Ciò diviene particolarmente significativo sul versante della partecipazione dell’extraneus alla causazione del fallimento della società che funge da cartiera. Dal momento che l’essenza della frode IVA è costituita proprio dall’endemico stato di insolvenza in capo alla società importatrice, dovuto al debito IVA ed alle vendite sottocosto, “l’avere concorso in tale fraudolento meccanismo determina anche i presupposti oggettivi e soggettivi che qualificano il concorso dell’extraneus nella bancarotta per distrazione”.

Richiamando la più recente giurisprudenza della Sezione (particolarmente significativa, in questa direzione, Cass. Pen., Sez.
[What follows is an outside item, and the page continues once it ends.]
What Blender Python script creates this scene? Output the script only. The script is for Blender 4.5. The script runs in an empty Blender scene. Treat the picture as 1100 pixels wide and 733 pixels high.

V, 23 marzo 2010 n. 16579), la Corte ribadisce che nell’accertare gli estremi del concorso in bancarotta fraudolenta per distrazione, il dolo dell’extraneus nel reato proprio dell’amministratore consiste nella volontarietà della propria condotta di apporto a quella dell’intraneus, con la consapevolezza che essa determina un depauperamento del patrimonio sociale ai danni del creditore, non essendo viceversa richiesta la specifica conoscenza del dissesto della società.

Del resto, ai fini del concorso nella bancarotta fraudolenta per distrazione, non è necessario – come a più riprese statuito dalla Suprema Corte – il previo concerto dell’extraneus con l’amministratore della società fallita, né la volontà di causare un siffatto risultato, essendo sufficiente il dolo generico.

Ciò in quanto la fattispecie di fallimento determinato da operazioni dolose si distingue dalle ipotesi generali di bancarotta fraudolenta patrimoniale (di cui al combinato disposto dell’art. 223, comma 1; art. 216, comma 1, n. 1, l.f.) in quanto “la nozione di “operazione” postula una modalità di pregiudizio patrimoniale discendente non già direttamente dall’azione dannosa del soggetto attivo (distrazione, dissipazione, occultamento, distruzione), bensì da un fatto di maggiore complessità strutturale riscontrabile in qualsiasi iniziativa societaria implicante un procedimento o, comunque, una pluralità di atti coordinati all’esito divisato”.

L’elemento soggettivo che caratterizza la fattispecie di causazione del fallimento per effetto di operazioni dolose è dunque rappresentato dal dolo generico, che può assumere anche la forma del dolo eventuale: la causazione dolosa del fallimento, prevista dall’art. 223, comma 2, n. 2 prima parte della legge fallimentare, comprende due ipotesi autonome che “dal punto di vista oggettivo, non presentano sostanziali differenze, mentre da quello soggettivo vanno tenute distinte perché, nella causazione dolosa del fallimento, questo è voluto specificamente, mentre nel fallimento conseguente ad operazioni dolose, esso è solo l’effetto – dal punto di vista della causalità materiale – di una condotta volontaria, ma non intenzionalmente diretta a produrre il dissesto fallimentare, anche se il soggetto attivo dell’operazione ha accettato il rischio dello stesso”.